EXERCISE DETAILS:
Check every line below for the word "pixels" and copy each one that has it.
* begin DATA IN THIS EXERCISE *
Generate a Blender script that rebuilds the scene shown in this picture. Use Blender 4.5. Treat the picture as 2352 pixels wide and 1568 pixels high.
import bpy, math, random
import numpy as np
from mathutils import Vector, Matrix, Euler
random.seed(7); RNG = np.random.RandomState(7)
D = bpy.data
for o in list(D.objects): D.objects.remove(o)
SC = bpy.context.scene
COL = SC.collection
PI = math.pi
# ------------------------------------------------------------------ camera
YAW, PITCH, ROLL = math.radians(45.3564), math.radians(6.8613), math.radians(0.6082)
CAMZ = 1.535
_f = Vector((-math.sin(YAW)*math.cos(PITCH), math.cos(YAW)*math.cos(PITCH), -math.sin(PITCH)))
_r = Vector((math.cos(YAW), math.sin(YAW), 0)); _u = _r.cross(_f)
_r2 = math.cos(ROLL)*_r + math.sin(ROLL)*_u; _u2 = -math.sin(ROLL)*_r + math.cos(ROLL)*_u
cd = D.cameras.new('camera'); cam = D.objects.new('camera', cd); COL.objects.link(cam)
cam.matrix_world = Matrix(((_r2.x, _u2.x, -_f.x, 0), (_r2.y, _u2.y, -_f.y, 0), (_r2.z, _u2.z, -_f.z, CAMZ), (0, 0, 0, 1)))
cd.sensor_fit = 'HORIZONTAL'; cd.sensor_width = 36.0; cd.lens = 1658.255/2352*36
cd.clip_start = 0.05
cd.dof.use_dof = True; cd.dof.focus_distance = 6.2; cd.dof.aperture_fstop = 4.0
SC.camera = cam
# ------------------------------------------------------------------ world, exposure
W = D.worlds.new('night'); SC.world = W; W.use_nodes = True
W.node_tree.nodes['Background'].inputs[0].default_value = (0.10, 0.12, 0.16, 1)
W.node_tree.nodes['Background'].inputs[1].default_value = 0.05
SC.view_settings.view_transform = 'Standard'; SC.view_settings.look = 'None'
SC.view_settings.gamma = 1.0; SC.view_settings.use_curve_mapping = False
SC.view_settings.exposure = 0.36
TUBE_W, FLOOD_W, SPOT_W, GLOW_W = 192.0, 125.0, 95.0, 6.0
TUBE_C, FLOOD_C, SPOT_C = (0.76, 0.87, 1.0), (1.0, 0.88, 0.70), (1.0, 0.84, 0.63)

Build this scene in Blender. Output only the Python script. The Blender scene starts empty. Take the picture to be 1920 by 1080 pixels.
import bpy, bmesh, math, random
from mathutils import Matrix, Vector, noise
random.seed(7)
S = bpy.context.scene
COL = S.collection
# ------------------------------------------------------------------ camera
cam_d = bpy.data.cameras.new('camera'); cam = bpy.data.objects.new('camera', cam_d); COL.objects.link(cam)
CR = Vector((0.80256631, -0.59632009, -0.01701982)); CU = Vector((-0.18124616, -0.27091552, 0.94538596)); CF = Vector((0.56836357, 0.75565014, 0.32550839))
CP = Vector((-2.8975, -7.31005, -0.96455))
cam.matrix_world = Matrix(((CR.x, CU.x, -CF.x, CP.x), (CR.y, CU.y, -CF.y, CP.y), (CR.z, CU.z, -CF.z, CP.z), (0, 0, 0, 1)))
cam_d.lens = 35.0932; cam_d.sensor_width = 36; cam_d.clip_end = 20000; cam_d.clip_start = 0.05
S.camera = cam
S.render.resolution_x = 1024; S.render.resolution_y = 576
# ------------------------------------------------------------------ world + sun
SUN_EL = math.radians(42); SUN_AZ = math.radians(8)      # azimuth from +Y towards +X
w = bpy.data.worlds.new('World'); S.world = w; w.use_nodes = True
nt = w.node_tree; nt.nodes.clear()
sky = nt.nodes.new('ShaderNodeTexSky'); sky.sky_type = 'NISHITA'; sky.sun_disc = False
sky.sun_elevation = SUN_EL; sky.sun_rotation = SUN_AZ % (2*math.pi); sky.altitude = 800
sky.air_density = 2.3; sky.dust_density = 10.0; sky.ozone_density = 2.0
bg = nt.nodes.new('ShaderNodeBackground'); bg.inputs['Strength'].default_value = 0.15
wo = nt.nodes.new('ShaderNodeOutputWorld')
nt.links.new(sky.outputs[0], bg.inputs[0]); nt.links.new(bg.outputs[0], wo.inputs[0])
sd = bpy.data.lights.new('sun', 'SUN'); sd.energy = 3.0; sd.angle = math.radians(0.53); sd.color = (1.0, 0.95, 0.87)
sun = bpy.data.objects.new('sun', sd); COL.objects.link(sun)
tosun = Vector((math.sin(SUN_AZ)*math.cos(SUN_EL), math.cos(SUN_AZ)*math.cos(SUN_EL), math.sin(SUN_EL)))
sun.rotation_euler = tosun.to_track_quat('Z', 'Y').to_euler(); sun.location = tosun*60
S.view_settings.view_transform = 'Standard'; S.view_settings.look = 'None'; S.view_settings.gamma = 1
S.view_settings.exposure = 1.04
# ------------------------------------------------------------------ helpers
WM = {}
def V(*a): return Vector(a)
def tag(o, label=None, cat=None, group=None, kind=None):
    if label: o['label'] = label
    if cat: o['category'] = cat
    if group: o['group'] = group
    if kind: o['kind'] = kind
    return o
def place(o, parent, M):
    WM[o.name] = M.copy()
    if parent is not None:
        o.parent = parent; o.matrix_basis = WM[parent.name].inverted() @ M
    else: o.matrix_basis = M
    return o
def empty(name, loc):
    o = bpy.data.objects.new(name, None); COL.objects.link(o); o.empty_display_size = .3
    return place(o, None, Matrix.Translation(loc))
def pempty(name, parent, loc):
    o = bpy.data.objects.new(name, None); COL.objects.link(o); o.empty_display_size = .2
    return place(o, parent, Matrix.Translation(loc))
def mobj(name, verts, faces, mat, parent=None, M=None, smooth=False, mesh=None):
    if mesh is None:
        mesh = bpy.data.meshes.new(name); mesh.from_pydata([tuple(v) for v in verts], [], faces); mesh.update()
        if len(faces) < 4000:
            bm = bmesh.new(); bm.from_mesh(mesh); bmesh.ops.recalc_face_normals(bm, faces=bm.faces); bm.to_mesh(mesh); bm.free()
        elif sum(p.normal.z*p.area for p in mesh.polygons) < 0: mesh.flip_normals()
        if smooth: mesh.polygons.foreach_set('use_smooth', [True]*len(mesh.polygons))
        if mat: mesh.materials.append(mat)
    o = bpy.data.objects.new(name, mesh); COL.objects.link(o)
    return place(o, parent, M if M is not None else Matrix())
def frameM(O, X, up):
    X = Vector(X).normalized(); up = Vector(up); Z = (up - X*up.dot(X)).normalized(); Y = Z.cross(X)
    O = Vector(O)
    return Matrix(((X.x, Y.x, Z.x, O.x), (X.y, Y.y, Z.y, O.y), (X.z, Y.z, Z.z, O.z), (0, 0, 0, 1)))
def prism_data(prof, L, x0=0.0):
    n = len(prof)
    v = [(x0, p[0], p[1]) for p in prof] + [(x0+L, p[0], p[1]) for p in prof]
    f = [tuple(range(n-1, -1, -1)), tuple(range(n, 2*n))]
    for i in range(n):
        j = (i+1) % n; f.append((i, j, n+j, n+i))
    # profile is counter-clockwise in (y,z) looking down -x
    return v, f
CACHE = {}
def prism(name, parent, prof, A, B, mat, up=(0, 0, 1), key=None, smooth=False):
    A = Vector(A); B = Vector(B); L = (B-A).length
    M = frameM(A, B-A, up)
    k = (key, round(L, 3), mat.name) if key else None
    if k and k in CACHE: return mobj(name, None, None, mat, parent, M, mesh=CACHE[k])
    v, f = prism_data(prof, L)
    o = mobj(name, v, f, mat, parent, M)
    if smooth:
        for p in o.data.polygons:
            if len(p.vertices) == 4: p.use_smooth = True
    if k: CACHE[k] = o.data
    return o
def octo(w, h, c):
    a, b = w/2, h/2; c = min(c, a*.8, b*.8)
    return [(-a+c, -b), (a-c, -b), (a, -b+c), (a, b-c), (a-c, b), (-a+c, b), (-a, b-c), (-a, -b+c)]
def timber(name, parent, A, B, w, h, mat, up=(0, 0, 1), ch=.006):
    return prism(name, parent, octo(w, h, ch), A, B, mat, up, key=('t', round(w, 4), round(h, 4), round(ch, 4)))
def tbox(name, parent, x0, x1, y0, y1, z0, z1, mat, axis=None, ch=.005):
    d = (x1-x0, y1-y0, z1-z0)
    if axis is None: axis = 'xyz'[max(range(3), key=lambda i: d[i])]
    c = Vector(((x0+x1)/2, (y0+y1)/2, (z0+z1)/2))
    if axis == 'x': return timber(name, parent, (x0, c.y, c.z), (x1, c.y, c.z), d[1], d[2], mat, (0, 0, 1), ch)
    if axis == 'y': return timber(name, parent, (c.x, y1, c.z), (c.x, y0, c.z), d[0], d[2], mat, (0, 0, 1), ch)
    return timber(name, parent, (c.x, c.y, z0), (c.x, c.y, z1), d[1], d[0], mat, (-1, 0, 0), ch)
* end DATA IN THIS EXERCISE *
OUTPUT OF THE EXERCISE:
Generate a Blender script that rebuilds the scene shown in this picture. Use Blender 4.5. Treat the picture as 2352 pixels wide and 1568 pixels high.
Build this scene in Blender. Output only the Python script. The Blender scene starts empty. Take the picture to be 1920 by 1080 pixels.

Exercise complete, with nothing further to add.